Nach Ansicht des Vereins Miteinander - Netzwerk für Demokratie und Weltoffenheit in Sachsen-Anhalt ist der Rücktritt "ein fatales Signal für die Demokratie vor Ort". Als Reaktion auf den Rückzug von Markus Nierth (CDU) als Bürgermeister von Tröglitz beteiligten sich in dem Ort bei Zeitz im Süden Sachsen-Anhalts am Sonntagabend mehr als doppelt so viele Menschen wie sonst an einem Friedensgebet. Unter den mehr als 100 Besuchern in der evangelischen Kirche seien auch Innenminister Holger Stahlknecht und Landrat Götz Ulrich (beide CDU) gewesen, sagte Pfarrer Matthias Keilholz.
In den Kommunen wachse die Sorge vor weiteren Anfeindungen gegen Politiker, erklärte der Städte- und Gemeindebund Sachsen-Anhalt. Geschäftsführer Jürgen Leindecker sagte am Montag dem Evangelischen Pressedienst (epd), die Vorfälle in Tröglitz und um Magdeburgs Oberbürgermeister Lutz Trümper (SPD) seien möglicherweise erst die "Spitze des Eisbergs". Trümper steht seit einigen Tagen wegen Morddrohungen mit Nazisymbolen unter Personenschutz. Mit Blick auf Nierths Rücktritt betonte Leindecker, es sei "besonders verwerflich, dass Menschen, die sich ehrenamtlich für ein Amt zur Verfügung gestellt haben, zur Zielscheibe politisch motivierter Ansichten werden".
"Die Demokratie vor Ort darf nicht kapitulieren"
David Begrich vom Verein Miteinander sagte, Nierth habe ein hohes Engagement als evangelischer Christ und als Ortsbürgermeister gezeigt.
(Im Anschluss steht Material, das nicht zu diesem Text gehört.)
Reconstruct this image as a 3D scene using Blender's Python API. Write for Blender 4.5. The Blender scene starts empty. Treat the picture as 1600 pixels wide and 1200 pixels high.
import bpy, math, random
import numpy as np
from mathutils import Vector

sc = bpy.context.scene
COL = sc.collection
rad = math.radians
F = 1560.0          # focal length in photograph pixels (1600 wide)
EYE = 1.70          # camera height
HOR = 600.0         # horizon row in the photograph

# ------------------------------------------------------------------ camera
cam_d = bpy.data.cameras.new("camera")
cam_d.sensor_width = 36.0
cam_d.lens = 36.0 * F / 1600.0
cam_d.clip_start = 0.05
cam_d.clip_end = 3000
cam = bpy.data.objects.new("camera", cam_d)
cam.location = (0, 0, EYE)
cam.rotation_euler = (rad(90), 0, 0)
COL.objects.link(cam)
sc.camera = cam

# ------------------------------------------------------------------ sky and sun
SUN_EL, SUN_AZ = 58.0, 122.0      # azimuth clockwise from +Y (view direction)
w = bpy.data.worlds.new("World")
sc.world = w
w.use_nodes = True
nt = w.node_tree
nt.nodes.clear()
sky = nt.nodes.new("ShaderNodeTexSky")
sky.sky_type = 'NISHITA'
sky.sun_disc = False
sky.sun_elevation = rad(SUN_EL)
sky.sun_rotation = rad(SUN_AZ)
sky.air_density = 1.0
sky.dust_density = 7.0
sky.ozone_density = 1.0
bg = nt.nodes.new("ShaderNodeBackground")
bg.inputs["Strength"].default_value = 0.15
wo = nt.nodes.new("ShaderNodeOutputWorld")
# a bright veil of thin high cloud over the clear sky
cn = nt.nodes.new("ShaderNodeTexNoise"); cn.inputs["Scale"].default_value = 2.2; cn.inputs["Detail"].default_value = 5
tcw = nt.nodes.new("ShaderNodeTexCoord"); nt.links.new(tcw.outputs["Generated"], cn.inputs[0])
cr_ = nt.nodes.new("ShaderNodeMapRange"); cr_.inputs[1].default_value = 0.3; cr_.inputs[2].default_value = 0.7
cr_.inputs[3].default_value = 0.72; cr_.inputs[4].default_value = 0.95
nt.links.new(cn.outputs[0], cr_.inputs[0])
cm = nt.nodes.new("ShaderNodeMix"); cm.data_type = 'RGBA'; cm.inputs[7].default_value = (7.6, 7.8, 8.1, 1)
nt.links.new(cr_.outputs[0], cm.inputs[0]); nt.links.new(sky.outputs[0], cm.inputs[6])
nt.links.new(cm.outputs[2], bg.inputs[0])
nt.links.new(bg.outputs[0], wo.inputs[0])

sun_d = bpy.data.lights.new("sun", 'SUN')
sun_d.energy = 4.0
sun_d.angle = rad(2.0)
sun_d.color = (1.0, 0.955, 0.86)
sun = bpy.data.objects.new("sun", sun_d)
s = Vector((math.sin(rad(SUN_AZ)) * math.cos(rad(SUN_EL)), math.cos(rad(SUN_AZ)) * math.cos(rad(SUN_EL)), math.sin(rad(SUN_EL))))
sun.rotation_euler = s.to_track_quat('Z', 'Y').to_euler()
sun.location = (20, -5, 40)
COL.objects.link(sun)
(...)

Der ehrenamtliche Ortsbürgermeister hatte seinen Rücktritt erklärt, weil er laut eigener Aussage von Einheimischen und Rechtsextremen angefeindet wurde und sich vom zuständigen Burgenlandkreis im Stich gelassen fühlte. Grund für die Anfeindungen des Ortsbürgermeisters war offenbar sein Einsatz für die Unterbringung von Flüchtlingen in Tröglitz. Der Kreistag wollte am Montagabend in nichtöffentlicher Sitzung über den Abschluss von Mietverträgen abstimmen. Vorgesehen sind Wohnungen für bis zu 40 Asylbewerber. Nierth warb Begrich zufolge sehr offensiv mit Unterstützung des Landrates für die Aufnahme der Flüchtlinge.
"Die Demokratie vor Ort darf nicht kapitulieren", forderte Begrich. Parallelen zu den Morddrohungen gegen Trümper sieht Begrich indes nicht. Die Neonaziszene habe Trümper schon vor Jahren als ihr Feindbild ausgemacht, sagte er.
Nierth trat zurück, weil ein Aufzug von Heimgegnern an diesem Sonntag vor seinem Privathaus enden sollte und die Behörden offenbar zunächst keine Möglichkeiten sahen, das zu verhindern. Landrat Ulrich wies Nierths Vorwurf zurück, er hätte die für Sonntag geplante Kundgebung von Gegnern der Flüchtlingsunterbringung nicht genehmigen dürfen. Eine solche Genehmigung sei gar nicht erteilt worden, sagte Ulrich. Vielmehr sei es um die Frage gegangen, ob die Versammlungsbehörde eine Kundgebung auf der Straße vor dem Haus von Nierth verbieten kann. Der Rücktritt sei erfolgt, noch bevor dazu eine abschließende Entscheidung getroffen worden sei.